Like Europe, Russia is on the path to demographic suicide and has adapted to it by trying to divide Muslims into two groups, those they think they can control and the extremists who have to be suppressed. The native population is treated the same way. The lawless violence of the Russian government makes it easier to suppress the “extremists” in ways that the Eurocrats could not even dream of, but that doesn’t mean that its policies are fundamentally different.
Nearly a sixth of the Russian population is already Muslim and the birth rate numbers have put it on track to a Muslim majority. It’s an open question as to whether the authorities will allow things to go that far, but tellingly the Russian military is projected to become a majority Muslim force in a much shorter time. Once that happens it will become very difficult to change the direction of a country where control of the armed forces and major cities counts for more than the ballot box.
It’s not just Obama who has said that Islam has always been a part of his country, Medvedev said before him at an Arab League meeting in Cairo. “Russia does not need to seek friendship with the Muslim world,” he said, “Our country is an organic part of this world.”
Khasavov’s proposal follows Medvedev’s logic. If Russia, like America, is part of the Muslim world, it needs Sharia law and courts. And it will have them; initially under the auspices of trusted Muslim leaders, who like Khasavov, have links to the security services.
Putin is less concerned with whether he rules a Christian or Muslim country, so long as his power is unchallenged. And his propaganda increasingly aims at presenting his rule in a Muslim religious context. After the Iraq War, Russia’s Supreme Mufti called for a “joint ‘Orthodox-Islamic’ Jihad” against the United States and an election song by a Muslim singer set to traditional rhythms mixed with pop music praised Putin as “God’s Messenger”.
Ramzan Kadyrov, the President of Chechnya, was even more direct, saying, “Putin gave the Chechen nation its second life! Allah appointed him to his position.” Kakiev Said-Magomed Shamaev, leader of a GRU Spetsnaz battalion, appeared in a Pravda piece titled, “Special Services fight in the name of Allah and Putin.”
This brand of Eurasianism is to Russia what multiculturalism is to the West, both reject the European context and in doing so hope to build an empire through union with the Muslim world. And both strategies are equally doomed.

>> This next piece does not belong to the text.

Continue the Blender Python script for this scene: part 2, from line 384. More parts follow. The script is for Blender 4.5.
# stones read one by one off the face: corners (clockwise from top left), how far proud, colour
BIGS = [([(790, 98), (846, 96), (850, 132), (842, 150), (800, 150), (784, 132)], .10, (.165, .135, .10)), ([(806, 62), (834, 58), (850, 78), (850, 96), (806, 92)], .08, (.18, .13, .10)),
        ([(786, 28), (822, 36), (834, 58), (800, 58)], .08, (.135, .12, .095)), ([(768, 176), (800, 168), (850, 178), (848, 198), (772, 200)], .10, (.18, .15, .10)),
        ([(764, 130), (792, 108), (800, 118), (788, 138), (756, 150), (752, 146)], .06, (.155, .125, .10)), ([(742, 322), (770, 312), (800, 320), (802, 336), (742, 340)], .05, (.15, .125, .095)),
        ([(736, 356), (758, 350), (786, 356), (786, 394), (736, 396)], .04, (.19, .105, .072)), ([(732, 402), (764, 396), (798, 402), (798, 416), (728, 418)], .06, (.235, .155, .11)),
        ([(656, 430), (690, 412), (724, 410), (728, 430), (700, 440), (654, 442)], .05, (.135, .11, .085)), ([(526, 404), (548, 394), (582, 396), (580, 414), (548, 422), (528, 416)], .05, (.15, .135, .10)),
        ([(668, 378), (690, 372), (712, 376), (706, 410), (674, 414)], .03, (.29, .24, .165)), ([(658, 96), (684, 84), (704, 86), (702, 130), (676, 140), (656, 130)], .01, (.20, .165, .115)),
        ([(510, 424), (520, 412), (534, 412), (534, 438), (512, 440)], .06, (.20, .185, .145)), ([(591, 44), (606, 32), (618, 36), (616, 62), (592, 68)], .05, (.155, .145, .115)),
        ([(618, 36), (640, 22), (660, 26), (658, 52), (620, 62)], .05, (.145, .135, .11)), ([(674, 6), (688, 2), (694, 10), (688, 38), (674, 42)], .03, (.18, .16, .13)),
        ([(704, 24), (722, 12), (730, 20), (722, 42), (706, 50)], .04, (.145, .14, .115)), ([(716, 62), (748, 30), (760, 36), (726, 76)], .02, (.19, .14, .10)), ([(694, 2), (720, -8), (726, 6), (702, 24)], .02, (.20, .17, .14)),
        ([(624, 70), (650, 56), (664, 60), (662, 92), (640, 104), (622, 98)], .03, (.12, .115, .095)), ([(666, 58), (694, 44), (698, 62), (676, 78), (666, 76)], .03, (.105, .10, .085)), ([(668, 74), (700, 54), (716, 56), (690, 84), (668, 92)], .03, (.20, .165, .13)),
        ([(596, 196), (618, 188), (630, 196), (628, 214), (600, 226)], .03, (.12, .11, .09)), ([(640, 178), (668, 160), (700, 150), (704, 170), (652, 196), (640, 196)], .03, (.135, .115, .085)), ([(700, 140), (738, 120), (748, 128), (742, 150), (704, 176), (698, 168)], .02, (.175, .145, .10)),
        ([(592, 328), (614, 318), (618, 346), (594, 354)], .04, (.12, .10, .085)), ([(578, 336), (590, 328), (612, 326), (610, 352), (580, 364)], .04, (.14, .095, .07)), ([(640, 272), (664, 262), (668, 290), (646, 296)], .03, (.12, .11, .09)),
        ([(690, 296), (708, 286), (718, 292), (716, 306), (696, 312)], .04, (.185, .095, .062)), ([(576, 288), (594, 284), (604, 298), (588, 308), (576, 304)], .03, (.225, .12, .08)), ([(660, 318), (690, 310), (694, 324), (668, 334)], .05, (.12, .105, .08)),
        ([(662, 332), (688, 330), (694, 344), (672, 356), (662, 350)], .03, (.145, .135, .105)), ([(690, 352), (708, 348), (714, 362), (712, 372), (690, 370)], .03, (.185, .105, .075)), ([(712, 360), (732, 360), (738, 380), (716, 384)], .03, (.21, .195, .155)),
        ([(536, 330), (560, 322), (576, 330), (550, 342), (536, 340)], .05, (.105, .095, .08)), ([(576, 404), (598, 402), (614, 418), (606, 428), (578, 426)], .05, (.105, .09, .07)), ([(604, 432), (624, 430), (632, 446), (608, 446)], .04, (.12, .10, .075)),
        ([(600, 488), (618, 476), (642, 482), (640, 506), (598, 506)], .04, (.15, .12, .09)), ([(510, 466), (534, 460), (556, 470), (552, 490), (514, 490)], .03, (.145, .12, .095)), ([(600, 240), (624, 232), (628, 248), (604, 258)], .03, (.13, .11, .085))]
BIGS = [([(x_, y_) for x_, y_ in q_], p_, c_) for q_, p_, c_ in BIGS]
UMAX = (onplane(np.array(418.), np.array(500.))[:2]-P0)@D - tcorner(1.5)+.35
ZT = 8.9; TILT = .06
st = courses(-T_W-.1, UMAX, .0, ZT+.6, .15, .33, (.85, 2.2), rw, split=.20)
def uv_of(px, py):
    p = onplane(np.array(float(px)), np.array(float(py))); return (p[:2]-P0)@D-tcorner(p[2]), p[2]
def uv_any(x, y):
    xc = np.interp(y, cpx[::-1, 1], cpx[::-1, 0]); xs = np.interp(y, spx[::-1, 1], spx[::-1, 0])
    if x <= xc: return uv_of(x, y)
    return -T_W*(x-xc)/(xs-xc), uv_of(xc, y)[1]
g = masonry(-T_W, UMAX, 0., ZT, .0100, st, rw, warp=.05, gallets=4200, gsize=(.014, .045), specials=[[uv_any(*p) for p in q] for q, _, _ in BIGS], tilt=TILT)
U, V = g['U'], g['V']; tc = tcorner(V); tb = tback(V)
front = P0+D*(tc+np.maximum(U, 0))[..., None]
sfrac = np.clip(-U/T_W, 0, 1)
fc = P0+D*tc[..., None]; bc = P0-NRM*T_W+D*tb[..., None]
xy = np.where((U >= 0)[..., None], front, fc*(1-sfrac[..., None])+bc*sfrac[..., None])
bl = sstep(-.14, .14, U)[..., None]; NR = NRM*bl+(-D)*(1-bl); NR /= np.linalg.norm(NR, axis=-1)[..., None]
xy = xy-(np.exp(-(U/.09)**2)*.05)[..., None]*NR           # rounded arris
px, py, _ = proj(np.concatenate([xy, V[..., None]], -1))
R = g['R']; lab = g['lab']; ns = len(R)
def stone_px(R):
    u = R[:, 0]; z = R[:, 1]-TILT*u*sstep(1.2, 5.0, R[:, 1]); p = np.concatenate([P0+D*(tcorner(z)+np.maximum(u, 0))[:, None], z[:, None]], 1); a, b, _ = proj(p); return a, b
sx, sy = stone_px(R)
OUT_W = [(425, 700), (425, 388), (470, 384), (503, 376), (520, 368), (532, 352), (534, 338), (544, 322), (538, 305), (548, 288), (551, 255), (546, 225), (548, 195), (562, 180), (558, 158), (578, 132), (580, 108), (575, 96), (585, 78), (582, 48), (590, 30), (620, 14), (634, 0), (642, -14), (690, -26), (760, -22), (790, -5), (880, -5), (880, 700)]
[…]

Instead of protecting Russia, Putin has protected his own power and once again the Russian people are paying the price for the imperial dreams of their leaders.
Today the bloody mess on the streets of Moscow is only that of sheep being slaughtered for Muslim festivals, but If Russia continues on its present course the day will come when Khasavov’s prediction of a city drowned in the blood of Muslim violence will come true.